Organizer: Hassan Soliman (University of Manitoba)

Two-Phase Flow and Heat Transfer Modelling: An Engineering Tool for Process Optimization

Martha Salcudean(FRSC)

University of British Columbia

Vancouver, British Columbia, Canada

Modelling fluid flow and associated phenomena in industrial processes is a powerful tool in process and equipment design and optimization. Advances in numerical methods as well as progress in computer speed and memory have created the possibility of using more scientific methods for process and equipment optimization.

Some two-phase processes occurring in the pulp and paper industry are discussed. Issues of problem definition, governing equations and boundary conditions are addressed. The computational method used is presented. The computer code uses a curvilinear rectangular co-ordinate system and the equations are discretized using a control volume method. The solution procedure is based on a modified Vanka method.

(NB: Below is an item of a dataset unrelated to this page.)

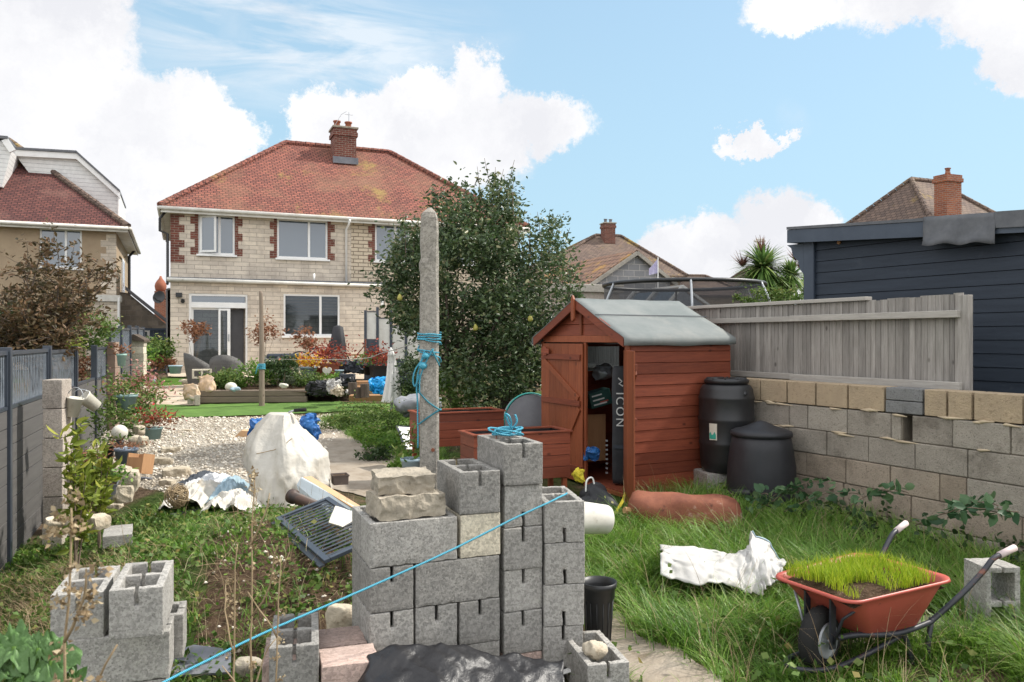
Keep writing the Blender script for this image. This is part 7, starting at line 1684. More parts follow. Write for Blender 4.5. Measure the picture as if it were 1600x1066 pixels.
def patio():
    for px, py, Y, rz, lab in ((311,585,20.2,R(-50),'left rattan tub chair turned sideways outside the patio doors'),(353,592,19.7,R(8),'right rattan tub chair with its back to the garden')):
        x, _, z = at(px, py, Y); t = thing('rattan_chair', lab, 'chair', (x, Y, gz(x, Y)+.05), rz, 'rattan tub chairs on the patio'); m = MB(); n = 40; H0 = .0
        rows = []
        for s, rr in ((0,.27),(.25,.31),(.55,.355),(.8,.38),(1,.385)):
            rows.append([(rr*math.cos(2*math.pi*k/n), rr*.95*math.sin(2*math.pi*k/n), .02+s*(.36+.22*(1-math.sin(2*math.pi*k/n)))) for k in range(n)])
        for s, rr in ((1,.34),(.8,.33),(.5,.30)): rows.append([(rr*math.cos(2*math.pi*k/n), rr*.95*math.sin(2*math.pi*k/n), .02+s*(.36+.22*(1-math.sin(2*math.pi*k/n)))-.005) for k in range(n)])
        folds(rows, 'shell', m_wicker, t); MB().lathe([(.29,.33),(.29,.41),(.26,.43),(.001,.44)], 28, sy=.95).build('seat_cushion', m_cushion, t, True)
    pot(274, 571, 584, 21.5, 21, m_ltblue, 'pale blue pot against the house wall left of the chairs')
    pot(482, 573, 590, 19.0, 28, m_ltblue, 'pale blue pot full of yellow and orange flowers', (m_yelor, 420, .075, .48, .26))
    pot(515, 568, 590, 19.2, 30, m_terra, 'square terracotta planter with red leaved shrub', (m_red, 420, .08, .75, .50), square=True, taper=.85)
    pot(497, 575, 592, 19.6, 26, m_terra, 'darker terracotta box behind the white heart ornament', None, square=True, taper=.9)
    pot(593, 571, 592, 18.6, 32, m_blackpl, 'black square planter with bright orange red shrub by the parasol', (m_red, 420, .075, .42, .45), square=True, taper=.8)
    pot(578, 570, 586, 18.9, 22, m_blackpl, 'small dark pot with white flowers left of the black planter', (m_lush, 260, .06, .4, .26, m_moss, 50, .06))
    pot(530, 578, 590, 18.8, 14, m_ltblue, 'small white plastic tub right of the terracotta planter')
    pot(212, 583, 600, 19.5, 22, m_slate, 'grey round pot at the left of the small lawn', (m_lush, 160, .09, .3, .35)); pot(226, 566, 578, 21.5, 18, m_creamy, 'cream planter pot near the navy gate', (m_lush, 200, .1, .5, .4))
    o = rough_mb(.16, .14, .14, .03, 7, 44, rnd_=1).build('garden_ball', m_ltblue, smooth=True); o.location = at(238, 594, 18.9); tag(o, 'black and white ball on the small lawn', 'ball')
    x, _, z = at(511, 590, 18.7); t = thing('heart_ornament', 'white heart shaped ornament in front of the terracotta planter', 'ornament', (x, 18.7, z)); pts = []
    for i in range(28): a = 2*math.pi*i/28; pts.append((.0075*16*math.sin(a)**3*.9, .15+.0075*(13*math.cos(a)-5*math.cos(2*a)-2*math.cos(3*a)-math.cos(4*a))))
    MB().prism(pts, -.02, .02).build('heart', m_creamy, t, bevel=.006)
    # covered barbecue
    x, _, z = at(528, 560, 21); t = thing('black_parasol', 'folded black parasol cover standing against the wall by the window', 'parasol', (x, 21, gz(x, 21)+.05)); rg = []
    for s, r_ in ((0,.05),(.18,.05),(.2,.17),(.5,.21),(.9,.17),(1.18,.12),(1.22,.04)): rg.append([(r_*math.cos(2*math.pi*k/24)*(1+.15*math.sin(k*1.6)), r_*.7*math.sin(2*math.pi*k/24), s*1.22) for k in range(24)])
    folds(rg, 'cover', m_bag, t)
    x, _, z = at(530, 556, 20.6); t = thing('framed_disc', 'patterned oval board leaning beside the black parasol', 'board', (x, 20.6, z)); MB().lathe([(.18,-.01),(.2,0),(.18,.012),(.001,.014)], 10, M=Matrix.Rotation(R(80), 4, 'X')).build('disc', m_sleeper, t); 
    # dark lounge set
    for px, Y, lab in ((431,21.0,'left dark outdoor armchair below the window'),(452,20.8,'right dark outdoor armchair below the window')):
        x = at(px, 560, Y)[0]; z = EYE-(573-HY)/F*Y; t = thing('outdoor_armchair', lab, 'chair', (x, Y, z), R(12), 'dark lounge chairs'); MB().box(-.24,.24,-.25,.25,0,.18).build('seat', m_cushion, t, bevel=.05); MB().box(-.26,.26,.15,.3,.185,.34).build('backrest', m_cushion, t, bevel=.06); MB().box(-.29,-.245,-.25,.14,.05,.26).build('armrest', m_wicker, t, bevel=.02); MB().box(.245,.29,-.25,.14,.05,.26).build('armrest', m_wicker, t, bevel=.02)
    x, _, z = at(425, 572, 20.0); t = thing('side_table', 'small white and dark slatted stand by the wooden pole', 'table', (x, 20, z-.12)); MB().box(-.2,.2,-.15,.15,.22,.26).build('top', m_creamy, t); MB().box(-.17,-.13,-.12,-.08,0,.219).build('leg', m_cushion, t); MB().box(.13,.17,-.12,-.08,0,.219).build('leg', m_cushion, t)
    # bicycle behind
    x, _, z = at(497, 553, 21.6); t = thing('bicycle', 'bicycle handlebars and wheel showing behind the red shrub', 'bicycle', (x, 21.7, z-.6), R(12))
    for cx in (-.5, .5): MB().tube([(cx+.33*math.cos(a*.2618), 0, .33+.33*math.sin(a*.2618)) for a in range(25)], .02, 6, cap=False).build('wheel', m_rub, t, True)
    MB().tube([(-.5,0,.33),(-.15,0,.75),(.3,0,.78),(.5,0,.33)], .018, 6).tube([(-.15,0,.75),(.05,0,.3),(.3,0,.78)], .018, 6).tube([(-.5,0,.33),(.05,0,.3)], .014, 6).build('frame', m_blackmet, t, True); MB().tube([(.3,0,.78),(.28,0,.95),(.36,-.22,.93),(.42,-.24,.84)], .018, 6).build('handlebar', m_blackpl, t, True)
    # screens
    ps = [(572,482,588),(590,478,580),(610,484,578)]; O = at(571, 560, 20.8); t = thing('garden_screen', 'white panels between dark posts stepping down beside the house', 'screen', (O[0], 20.8, gz(O[0], 20.8)), R(10)); z0 = gz(O[0], 20.8)
    xs = [0, .31, .66, 1.05, 1.5]; hs = [EYE+(530-485)/F*20.8-z0, EYE+(530-480)/F*20.8-z0, EYE+(530-484)/F*20.8-z0, EYE+(530-498)/F*20.8-z0, 1.5]
    for i, x in enumerate(xs): MB().box(x-.035, x+.035, -.035, .035, 0, hs[i]).build('post', m_frame, t)
    pt = [hs[0]-.05, hs[0]-.22, hs[0]-.42, 1.5]
    for i in range(4): MB().box(xs[i]+.036, xs[i+1]-.036, -.01, .01, pt[i]-(.7 if i < 1 else .85), pt[i]).build('panel', m_whitedirty, t); MB().box(xs[i]+.036, xs[i+1]-.036, -.02, .02, pt[i]+.002, pt[i]+.03).build('rail', m_frame, t)
    for i in range(4): MB().box(xs[i]+.036, xs[i+1]-.036, -.012, .012, .0, pt[i]-(.7 if i < 1 else .85)-.003).build('lower_panel', m_frame, t)
    t = thing('wooden_trellis', 'thin rusty brown frame propped in front of the dark screen posts', 'trellis', at(571, 585, 20.2)); MB().bar((0,0,0),(0,0,.9), .03, .03).bar((-.3,0,.4),(0,0,.75), .025, .025).build('bars', m_rust, t)
    x, _, z = at(553, 556, 20.9); t = thing('wooden_shelf', 'small tan wooden shelf box below the alarm box', 'box', (x, 20.9, z-.1), YAW); MB().box(-.28,.28,0,.25,.10,.14).box(-.28,-.25,0,.25,-.1,.0995).box(.25,.28,0,.25,-.1,.0995).build('shelf', m_pine, t)
    # log and timber steps
    g = 'tree trunk offcuts by the lawn'
    for px, pt_, pb, w, lab in ((551,598,616,14,'back left log of the upright log stubs'),(559,606,622,12,'shortest front log of the upright log stubs'),(570,600,621,14,'right log of the upright log stubs')):
        Y = 15.8; s = Y/F; o = MB().tube([(0,0,0),(0,0,(pb-pt_)*s)], w*s/2, 14).build('log', m_bark, smooth=False); o.location = ((px-800)*s, Y, EYE-(pb-530)*s); tag(o, lab, 'log', g)
    for k, (pxa, pxb, py, Y) in enumerate(((505,552,592,18.0),(552,603,596,17.6),(555,602,604,17.0),(545,600,618,16.2))):
        x0, _, z0 = at(pxa, py, Y); x1 = at(pxb, py, Y)[0]; o = MB().box(0, x1-x0, 0, .3, -.12, 0).build('stone_step' if k == 0 else 'timber_plank', m_rock if k == 0 else m_pine, bevel=.01); o.location = (x0, Y, z0); o.rotation_euler = (0, 0, R(4)); tag(o, ('long stone ledge under the flower pots','top timber plank right of the stone ledge','middle timber plank behind the logs','lowest timber plank behind the logs')[k], 'step' if k == 0 else 'plank')
    # bags
    for nm, px, py, Y, sx, sz, mt, lab, cat in (('blue_bag',592,603,16.0,.34,.30,m_brightblue,'bright blue carrier bag left of the white parasol','bag'),('black_sack',500,607,16.4,.55,.26,m_sheet,'heap of black sacks right of the raised bed','sacks'),('black_sack',540,598,16.9,.40,.2,m_sheet,'black sack spread behind the heap by the logs','sacks'),('white_sack',521,605,15.9,.26,.24,m_wht_sack,'white torn sack beside the black heap','sack'),('stone_in_sack',527,611,15.7,.2,.18,m_rock,'tan stone poking from the white torn sack','stone'),('grey_crate',543,590,17.8,.32,.16,m_cushion,'dark grey box on the stone ledge','box'),('white_cloth',548,612,16,.22,.08,m_wht_sack,'crumpled white cloth near the logs','cloth'),('black_heap',552,574,19.5,.6,.28,m_cushion,'dark pile of things behind the grey box','heap')):
        o = rough_mb(sx, sx*.6, sz, .055 if 'box' not in cat else .006, 16, int(px), fr=11, rnd_=.5 if 'box' not in cat else .03).build(nm, mt, smooth='sack' in nm); o.location = at(px, py, Y); tag(o, lab, cat)
    # folded white parasol
    Y = 14.6; x = at(612, 600, Y)[0]; zb = EYE-(628-530)/F*Y; H = (628-543)/F*Y; t = thing('white_parasol', 'folded white parasol standing at the right end of the lawn', 'parasol', (x, Y, zb-.05)); rg = []; n = 40
    for s in (0,.12,.3,.5,.7,.845,.85,.92,.985,1):
        r_ = (.165-.105*s/.85) if s <= .845 else (.068 if s == .85 else .066*(1-s)/.15+.012); rg.append([((r_*(1+.16*math.cos(k/n*2*math.pi*8)*(1-s*.5)))*math.cos(2*math.pi*k/n)+.02*math.sin(s*4), (r_*(1+.16*math.cos(k/n*2*math.pi*8)))*math.sin(2*math.pi*k/n), .05+s*H) for k in range(n)])
    folds(rg, 'canopy', m_canvas, t); MB().tube([(0,0,-.1),(0,0,.2)], .025, 8).build('pole', m_steel, t)
    # grey tent-like sheet behind the concrete post, tent by the shed
    x, _, z = at(655, 632, 12.9); o = rough_mb(.75, .6, .34, .05, 12, 77, fr=4, rnd_=.9).build('grey_sheet', m_tentg, smooth=True); o.location = (x, 12.9, z-.02); tag(o, 'grey sheet humped over something behind the concrete post', 'sheet')
    x, _, z = at(826, 668, 9.9); t = thing('folded_tent', 'grey and teal pop up tent standing behind the planters', 'tent', (x, 9.9, z), R(20)); rg = []; Hh = .42
    pts = [(.34*math.cos(math.pi*i/20), Hh*math.sin(math.pi*i/20)**.8) for i in range(21)]; MB().prism(pts, -.05, .05).build('fabric', m_tentg, t, bevel=.02); MB().tube([(p[0]*1.02, -.05, p[1]*1.02) for p in pts], .012, 6).build('hoop', m_teal, t, True)
    x, _, z = at(840, 640, 10.2); o = rough_mb(.3, .2, .3, .04, 8, 3, rnd_=.6).build('tent_bag', m_ltblue, smooth=True); o.location = (x, 10.2, z-.03); tag(o, 'pale bundle with teal edge behind the grey tent', 'bundle')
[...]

Examples of two-phase flow modelling from the pulp and paper area are given. The first describes the flow in a continuous digester. Digesters are large installations used in kraft pulping. The process in the digester involves chemicals which are in contact with the wood chip. The digester is a pressure vessel constructed of carbon steel so that the chips and the liquor descend through an impregnation zone into a heating zone, where the temperature is increased to the final processing temperature. After the chips are heated, they pass through the so-called cooking zone and, at the end of this zone, the temperature is rapidly lowered to stop the pulping reaction by quenching it with cold chemical. Then the chips reach the bottom of the digester, the pressure is suddenly lowered and the rapid temperature drop causes the liquid inside the chip to begin to boil and evaporate. The steam then forces the chips to explode and the fibres are separated into pulp. The process in the digester is three- dimensional, two-phase, liquid-solid flow. The liquid phase is present both as free-phase and as entrapped in the chips, and mass exchange has to be accounted for. Energy equations, including heat generation through chemical reactions are solved and transport equations are solved for lignin, alkali and carbohydrates. The second example given is flow in hydrocyclones in which the objective is to investigate the flow and particle separation occurring in hydrocyclones. The flow in hydrocyclones is turbulent, three-dimensional and is affected by strong body forces. The turbulence, therefore, is very non-isotropic and curvature correction is used in the turbulence equations. The particle separation in the hydrocyclone is analyzed using a Lagrangian method for tracking particles of different shapes. Flow patterns, pressure distribution and turbulence parameters are presented. Three-dimensional effects on particle separation are analyzed.